James Byrne
Poet, editor, and translator James Byrne was born in the UK. He is the author of the poetry collections Everything that is Broken Up Dances (Tupelo Press, 2015), White Coins (Arc, 2015), and Blood/Sugar (Arc, 2009). He earned an MFA in poetry from New York University, where he was awarded a Stein Fellowship. Byrne was the poet in residence at Clare Hall, University of Cambridge, and is a senior lecturer in Creative Writing at Edge Hill University in England. He is the international editor for Arc Publications and the editor of The Wolf, which he cofounded in 2002.
Byrne’s poems have been translated into several languages—including Arabic, Burmese, and Chinese—and he has given poetry readings across the world. The poet John Kinsella wrote: “James Byrne is a phenomenon and Blood/Sugar is astonishing. Byrne has a razor-sharp wit, an acute intellect and a superb facility with language. The poetry he writes is both culturally and intellectually ‘learned’, but also rhetorically and lyrically confident. He is a complete original.” Forrest Gander wrote of Everything Broken Up Dances that it is “like gulping firewater shots of the world.”

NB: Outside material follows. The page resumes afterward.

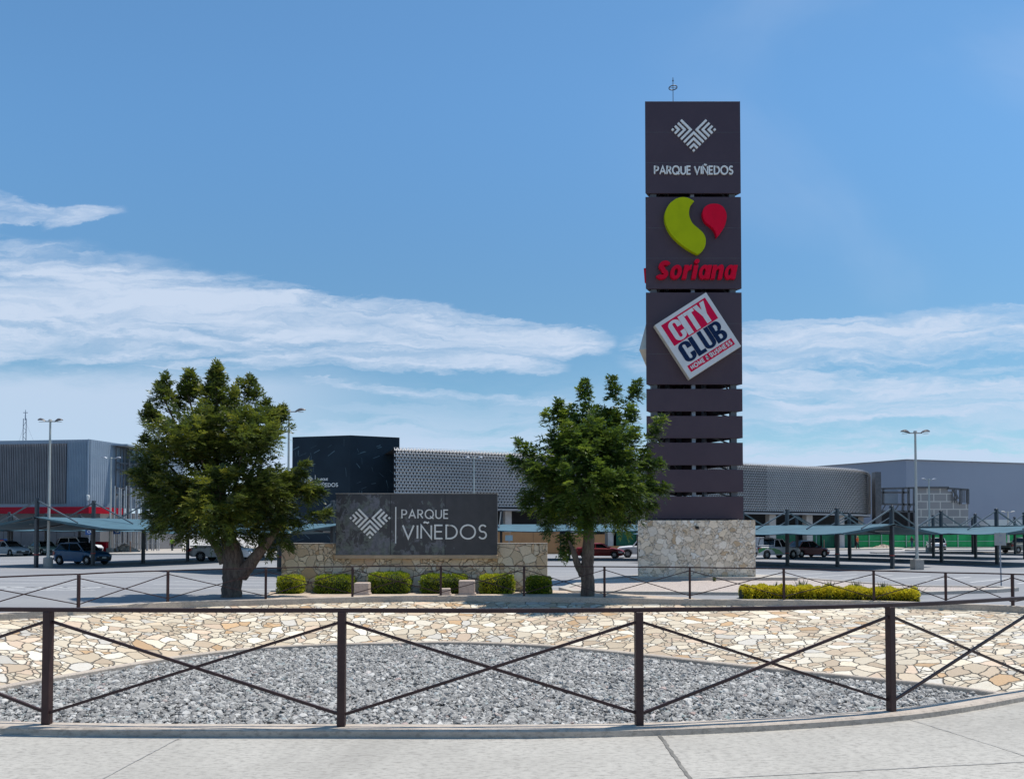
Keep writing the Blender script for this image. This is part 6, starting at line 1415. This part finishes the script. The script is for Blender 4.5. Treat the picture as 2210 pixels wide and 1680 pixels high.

Byrne cotranslated and coedited Bones Will Crow (Arc, 2012), the first anthology of contemporary Burmese poetry to be published in English. He is the coeditor of Voice Recognition: 21 Poets for the 21st Century, (Bloodaxe, 2009) and editor of The Wolf: A Decade (2012). He is currently coediting Atlantic Drift: an Anthology of Poetry & Poetics, featuring poets from the US, UK, and Canada.
Byrne lives near Liverpool, England.